La scarsità di materie prime e la crescente ostilità nei confronti di discariche e termovalorizzatori, che rappresentano due notevoli handicap per il nostro Paese, possono generare anche conseguenze positive? Evidentemente sì, a giudicare dal boom che sta conoscendo l'economia circolare. È in atto infatti negli ultimi anni in Italia una "spinta naturale" verso questa forma innovativa di economia, che sta generando le condizioni per far decollare un sistema industriale del riciclo che rappresenta già oggi un'eccellenza continentale.
Stime attendibili prevedono che entro il 2030 quasi 4,5 trilioni di dollari nel mondo verranno prodotti da attività riconducibili all'economia circolare. Un'opportunità da cogliere, partendo da un "allarme rosso" globale: secondo il primo Rapporto sull'economia circolare, presentato lo scorso anno al World Economic Forum di Davos, dal 1900 al 2015 a fronte di un aumento della popolazione mondiale di 4,5 volte, lo sfruttamento di risorse naturali è aumentato di ben 12 volte. In presenza di un tasso di riciclo a livello planetario pari soltanto al 9%, si tratta di uno squilibrio insostenibile che impone il passaggio da un'economia lineare ad una circolare.
Questo nuovo modello economico non è solo un nuovo terreno di business. È un paradigma di produzione e consumo che ha dietro di sé un approccio culturale basato su condivisione, riutilizzo, ricondizionamento e riciclo dei materiali e prodotti esistenti.

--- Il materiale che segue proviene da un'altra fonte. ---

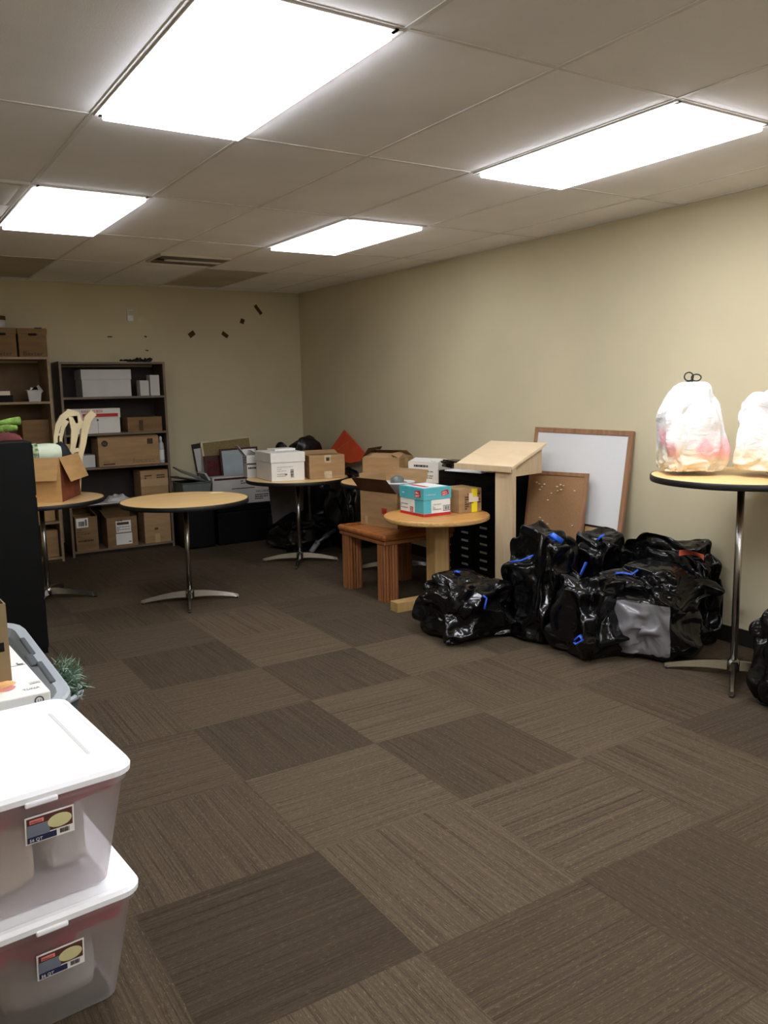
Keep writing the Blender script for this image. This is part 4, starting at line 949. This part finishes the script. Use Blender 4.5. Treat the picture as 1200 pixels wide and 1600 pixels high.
# ------------------------------------------------------------------ white bags on the tall table
ZT = 1.0712
t = bag('plastic_bag', 'white drawstring bag with pink contents and black cord on the tall table', 'bag', (3.685, 2.80, ZT), .168, .168, .475, 31.3, m='wbagA', rz=R_(-35), amp=.2, e=.6, top=.62, under=.98, grow=1.12)
c0 = V((.0, .0, .472))
def ring(cx, cz, r, tilt, n=22): return [c0+V((cx+r*cos(2*pi*k/n)*cos(tilt), cx*.4+r*cos(2*pi*k/n)*sin(tilt)*.8, cz+r*.72*sin(2*pi*k/n))) for k in range(n+1)]
MB().tube(ring(-.018, .030, .030, .5), .0034, 8).tube(ring(.026, .024, .024, -.3), .0034, 8).tube(ring(.004, .018, .016, 1.2), .0034, 8).build('drawstring', M['cord'], t)
MB().tube([c0+V((0, 0, .01)), c0+V((-.03, .02, 0)), c0+V((-.05, .03, -.012))], .0032, 8).tube([c0+V((0, 0, .01)), c0+V((-.005, -.03, -.01)), c0+V((-.02, -.05, -.03))], .0032, 8).build('cord_end', M['cord'], t)
t = bag('plastic_bag', 'white knotted shopping bag at the right photo edge on the tall table', 'bag', (3.888, 2.462, ZT), .178, .172, .44, 35.9, m='wbagB', rz=R_(20), amp=.25, e=.8, top=.6, under=.85, grow=1.14)
def ear(s):
    def fn(u, v):
        w_ = .06*(1-.3*v)*(1 if v > .1 else .8); return V((s*(.03+.05*v)+w_*(u-.5)*.6, w_*(u-.5), .38+.16*v + .012*noise.noise(V((u*6, v*6, s)))))
    return fn
for s_ in (-1, 1): MB().grid(12, 16, ear(s_)).build('bag_handle', M['wbagB'], t)
bag_face = V((-.85, -.53, 0)); bag_side = V((.53, -.85, 0))
MB().tube([bag_face*(.125-.02*abs(k-4)/4) + bag_side*(-.03+.022*k) + V((0, 0, .345-.03*sin(pi*k/8))) for k in range(9)], [.003, .007, .010, .012, .013, .012, .010, .007, .003], 8, flat=.3).build('printed_swoosh', M['swoosh'], t)
frB = (V((-.02, -.155, .16)), V((.97, .1, 0)).normalized(), V((0, .25, .97)).normalized(), V((.05, -.97, .25)).normalized())
# ------------------------------------------------------------------ foreground storage bins
def rrect(w, d, r, n=6):
    pts = []
    for cx, cy, a0 in ((w/2-r, d/2-r, 0), (-w/2+r, d/2-r, pi/2), (-w/2+r, -d/2+r, pi), (w/2-r, -d/2+r, 1.5*pi)):
        for k in range(n+1): a = a0+pi/2*k/n; pts.append((cx+r*cos(a), cy+r*sin(a)))
    return pts
def loft(secs, closed_top=True, closed_bottom=True, smooth=False):
    """secs: list of (w,d,r,z)"""
    b = MB(); vs = []; fs = []; n = None
    for w, d, r, z in secs:
        p = rrect(w, d, r); n = len(p); vs += [(x, y, z) for x, y in p]
    for i in range(len(secs)-1):
        for k in range(n): k2 = (k+1) % n; fs.append((i*n+k, i*n+k2, (i+1)*n+k2, (i+1)*n+k))
    if closed_bottom: fs.append(tuple(range(n))[::-1])
    if closed_top: fs.append(tuple((len(secs)-1)*n+k for k in range(n)))
    bv, out = b._m(vs, fs)
    for f in out:
        if len(f.verts) == 4: f.smooth = smooth
    return b
def storage_bin(label, z, lidc, seed, x=.275, y=2.25, rz=R_(5)):
    t = thing('storage_bin', label, 'storage bin', (x, y, z), rz, 'clear bins with white lids')
    W, D, H = .425, .585, .315
    loft([(W-.15, D-.13, .03, .0), (W-.125, D-.105, .04, .006), (W-.035, D-.035, .045, H-.045), (W-.018, D-.018, .05, H-.040), (W-.012, D-.012, .05, H-.008)], closed_top=False, smooth=True).build('bin_body', M['frost'], t)
    l = loft([(W-.01, D-.01, .05, H-.022), (W+.002, D+.002, .055, H-.020), (W+.004, D+.004, .055, H-.006), (W-.008, D-.008, .05, H+.004), (W-.03, D-.03, .045, H+.006), (W-.04, D-.04, .045, H+.0045), (W-.10, D-.10, .03, H+.0045)], smooth=False).build('lid', M['lidwhite'], t)
    for sx in (-1, 1): MB().box((sx*(W/2-.075), 0, H+.0022), (.012, D-.24, .006), bevel=.0025).build('lid_rib', M['whitedim'], l)
    for sy in (-1, 1): MB().box((-.015, sy*(D/2+.001), H-.024), (.075, .010, .014), bevel=.004).build('latch', M['lidwhite'], t)
    return t, W, D, H
def sticker(t, W, D, zc, slope=.13):
    o = V((-W/2, -D/2+.0495, 0)); n = V((0, -1, -slope)).normalized(); u = V((0, -slope, 1)).normalized(); fr = (o, V((1, 0, 0)), u, n)
    x0 = W/2-.052; y0 = zc
    decal(t, fr, x0, x0+.112, y0, y0+.072, M['white'], 'sticker', off=.004)
    decal(t, fr, x0+.004, x0+.108, y0+.022, y0+.068, M['tagbrown'], 'sticker_photo', off=.005); decal(t, fr, x0+.004, x0+.055, y0+.020, y0+.05, M['taggrey'], 'sticker_photo', off=.006)
    o_, r_, u_, n_ = fr; bb = MB(); c_ = o_+n_*.007+r_*(x0+.078)+u_*(y0+.044)
    bb.poly([c_ + r_*.028*cos(a) + u_*.018*sin(a) for a in [2*pi*k/20 for k in range(20)]], n_, .0004); bb.build('sticker_photo', M['tagcream'], t)
    decal(t, fr, x0+.004, x0+.07, y0+.004, y0+.019, M['tagblue'], 'sticker_band', off=.006); text(t, fr, '56 QT', x0+.008, y0+.007, .011, M['white'], off=.0075)
    decal(t, fr, x0+.010, x0+.042, y0+.054, y0+.064, M['food_pink'], 'sticker_logo', off=.0065); text(t, fr, 'STERILITE', x0+.012, y0+.0565, .006, M['red'], off=.008)
    bars(t, fr, x0+.078, x0+.1, y0+.006, y0+.018, M['print'], 7, off=.005)
t, W, D, H = storage_bin('lower of two stacked clear bins with white lids, on the carpet', 0, None, 3)
sticker(t, W, D, .155)
def pile(t, z0, z1, seed, m, name, rx=.16, ry=.235, amp=.25, lx=0, ly=0):
    lump(rx, ry, z1-z0, seed, amp, e=.38).build(name, M[m], t, (lx, ly, z0))
def frill(t, W, D, H, seed, drop):
    """cloth packed against the inside of the bin walls, ragged lower edge"""
    per = rrect(1, 1, .11, 6); n = len(per); P_ = []
    for k in range(n):
        a, b_ = V(per[k]), V(per[(k+1) % n]); m_ = 16 if (b_-a).length > .3 else 1
        P_ += [a.lerp(b_, q/m_) for q in range(m_)]
    N = len(P_)
    def fn(u, v):
        k = int(round(u*N)) % N; x, y = P_[k]; dz = drop*(.55+.5*abs(noise.noise(V((x*7, y*7, seed))))+.35*noise.noise(V((x*3, y*3, seed+4))))
        z = H-.012-dz*v; f = z/H; w_ = W-.13+.085*f-.004; d_ = D-.11+.065*f-.004; wv = .006*noise.noise(V((x*22, y*22, v*3+seed)))
        return V((x*(w_+wv), y*(d_+wv), z))
    MB().grid(N, 10, fn, wrap=True).build('pink_fabric', M['pink'], t)
    MB().box((0, 0, H-.02), (W-.09, D-.09, .008)).build('folded_top_cloth', M['pink'], t)
pile(t, .008, .22, 2.2, 'whitedim', 'white_contents', .12, .20, .08); frill(t, W, D, H, 3.0, .12)
t, W, D, H = storage_bin('upper of two stacked clear bins with white lids, pink frill inside', .3225, None, 4)
sticker(t, W, D, .185)
frill(t, W, D, H, 7.0, .085)
pile(t, .008, .20, 6.1, 'cream', 'cream_contents', .07, .18, .1, lx=-.08); pile(t, .008, .18, 4.6, 'white', 'white_contents', .05, .14, .1, lx=.08)

# ------------------------------------------------------------------ grey totes behind
t = thing('grey_tote', 'large grey plastic tote with slotted rim behind the clear bins', 'storage tote', (.13, 3.18, 0))
def tote(secs, n_, m_): return loft(secs, closed_top=False, smooth=True).build(n_, M[m_], t)
loft([(.60, 1.02, .12, .002), (.70, 1.11, .16, .51), (.70, 1.11, .16, .56), (.68, 1.09, .15, .56), (.67, 1.08, .15, .51), (.57, .99, .11, .02)], closed_top=True).build('tote_body', M['greyplastic'], t)
loft([(.702, 1.112, .16, .54), (.775, 1.19, .19, .545), (.78, 1.195, .19, .592), (.765, 1.18, .18, .600), (.70, 1.115, .16, .594), (.675, 1.085, .15, .561)], closed_top=False, closed_bottom=False).build('rim', M['greyplastic'], t)
for y0, y1 in ((.02, .25), (-.34, -.10)): MB().box((.352, (y0+y1)/2, .597), (.020, y1-y0, .012), bevel=.004).build('handle_slot', M['greydark'], t)
MB().box((.337, -.04, .593), (.030, .13, .014), bevel=.006).build('handle_slot', M['greydark'], t)
t = carton('printed_carton', 'big white printed food carton standing in the grey tote', (.165, 2.955, .0205), R_(2.8), .52, .64, .615, 'white')
fr = face(.52, .64, .615, 'top'); fr = (fr[0]+V((0, 0, 0)), fr[1], fr[2], fr[3])
def blob(fr, cx, cy, rx, ry, m_, name, off, seed=0):
    o, r, u, n = fr; p = o+n*off+r*cx+u*cy; b_ = MB()
    b_.poly([p + r*rx*cos(a)*(1+.12*sin(3*a+seed)) + u*ry*sin(a)*(1+.1*cos(2*a+seed)) for a in [2*pi*k/28 for k in range(28)]], n, .0004); b_.build(name, M[m_], t)
blob(fr, .33, .10, .10, .045, 'food_cream', 'food_print', .0012, 1); blob(fr, .405, .105, .032, .03, 'food_pink', 'food_print', .0018, 2); blob(fr, .40, .150, .046, .04, 'food_tan', 'food_print', .0024, 3)
lines(t, fr, .385, .42, .40, .46, 4, M['print'], 41, fill=.2); text(t, fr, 'TUNA', .45, .045, .018, M['taggrey']); lines(t, fr, .49, .515, .32, .35, 2, M['print'], 42, fill=.4); lines(t, fr, .48, .515, .09, .115, 2, M['printlt'], 43, fill=.3)
fr = face(.52, .64, .615, 'front'); o_, r_, u_, n_ = fr; bb = MB(); c_ = o_+r_*.485+u_*.592+n_*.0015
for a in range(24):
    a0, a1 = 2*pi*a/24, 2*pi*(a+1)/24
    bb.poly([c_+r_*.014*cos(a0)+u_*.014*sin(a0), c_+r_*.014*cos(a1)+u_*.014*sin(a1), c_+r_*.0105*cos(a1)+u_*.0105*sin(a1), c_+r_*.0105*cos(a0)+u_*.0105*sin(a0)], n_, .0004)
bb.build('round_symbol', M['print'], t); text(t, fr, 'U', .4805, .586, .014, M['print'])
t = carton('tan_carton', 'tan cardboard carton on the white carton at the left photo edge', (.20, 2.93, .6362), R_(3), .30, .24, .255, 'card_grey', top='open', flaps=(('back', 8, .06),))
decal(t, face(.30, .24, .235, 'front'), .255, .285, .10, .13, M['dark'], 'hand_hole')

# round bucket with frosted pine garland
t = thing('grey_bucket', 'round dark bucket with a pale grey rim on the carpet', 'bucket', (.625, 3.84, 0))
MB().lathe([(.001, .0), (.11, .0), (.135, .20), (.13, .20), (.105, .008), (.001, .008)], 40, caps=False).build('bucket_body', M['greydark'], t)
MB().lathe([(.132, .19), (.15, .192), (.155, .205), (.15, .215), (.132, .213)], 40, caps=False).build('rim', M['greyplastic'], t)
t = thing('pine_garland', 'frosted artificial pine garland bunched in the grey bucket', 'garland', (.635, 3.86, .0085))
gr = random.Random(9); stems = MB(); nd = [MB(), MB()]
for k in range(58):
    az = gr.uniform(0, 2*pi); el = gr.uniform(.15, 1.3); ln = gr.uniform(.10, .19)
    p0 = V((gr.uniform(-.04, .04), gr.uniform(-.04, .04), .17)); dr = V((cos(az)*cos(el), sin(az)*cos(el), sin(el)))
    p1 = p0 + dr*ln; stems.tube([p0, p1], .002, 5)
    for q in range(90):
        f = gr.random(); p = p0.lerp(p1, f); rv = V((gr.gauss(0, 1), gr.gauss(0, 1), gr.gauss(0, 1))).normalized()
        nv_ = (dr*.7 + rv).normalized()*gr.uniform(.032, .06); sd = nv_.cross(rv+V((.01, .3, .2))).normalized()*.0021
        nd[1 if gr.random() < .28 else 0]._m([p-sd, p+sd, p+nv_], [(0, 1, 2)])
stems.tube([(0, 0, 0), (0, 0, .18)], .012, 8); stems.build('stems', M['pine'], t)
nd[0].build('needles', M['pine'], t); nd[1].build('frosted_needles', M['pinefrost'], t)

# ------------------------------------------------------------------ world, camera, look
w = bpy.data.worlds.new('World'); bpy.context.scene.world = w; w.use_nodes = True
w.node_tree.nodes['Background'].inputs[0].default_value = (.9, .85, .8, 1); w.node_tree.nodes['Background'].inputs[1].default_value = .05
yaw, pitch, roll, fpx = .5664, -.1497, -.0193, 1294.2
cy, sy, cp, sp = cos(yaw), sin(yaw), cos(pitch), sin(pitch)
f = V((sy*cp, cy*cp, sp)); r = V((cy, -sy, 0)); u = r.cross(f)
r2 = r*cos(roll) + u*sin(roll); u2 = -r*sin(roll) + u*cos(roll)
cam = bpy.data.cameras.new('Camera'); co = bpy.data.objects.new('Camera', cam); C.objects.link(co)
co.matrix_world = Matrix(((r2.x, u2.x, -f.x, 0), (r2.y, u2.y, -f.y, 0), (r2.z, u2.z, -f.z, 1.55), (0, 0, 0, 1)))
cam.sensor_fit = 'VERTICAL'; cam.sensor_height = 24; cam.lens = fpx/1600*24; cam.clip_start = .05
bpy.context.scene.camera = co
sc = bpy.context.scene
sc.view_settings.view_transform = 'Standard'; sc.view_settings.look = 'None'; sc.view_settings.exposure = .38; sc.view_settings.gamma = .93
try:
    sc.cycles.use_denoising = True; sc.cycles.max_bounces = 8; sc.cycles.adaptive_threshold = .025; sc.cycles.sample_clamp_indirect = 6; sc.cycles.transparent_max_bounces = 12
except Exception: pass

L'obiettivo è quello di estendere il più possibile il ciclo di vita dei prodotti, contribuendo a ridurre i rifiuti al minimo.
Il recepimento della direttiva UE sull'economia circolare – a cui tutti gli Stati membri devono adeguarsi entro luglio 2020 – sarà uno strumento di cambiamento fondamentale in questa direzione. Ma al di là dei vincoli normativi, sarebbe prezioso sviluppare una visione più sostenibile della produzione e del consumo. Potremmo immaginare un'Europa nella quale i prodotti che non servono più non sono rifiuti di cui sbarazzarsi, ma vengono ceduti a strutture organizzate di "logistica di ritorno" e ad imprese che li trattano per consentirne il riutilizzo? Un'Europa capace per questa via di creare nuova occupazione e di garantire una qualità dell'ambiente decisamente superiore a quello di oggi? È un futuro possibile e neanche così' lontano.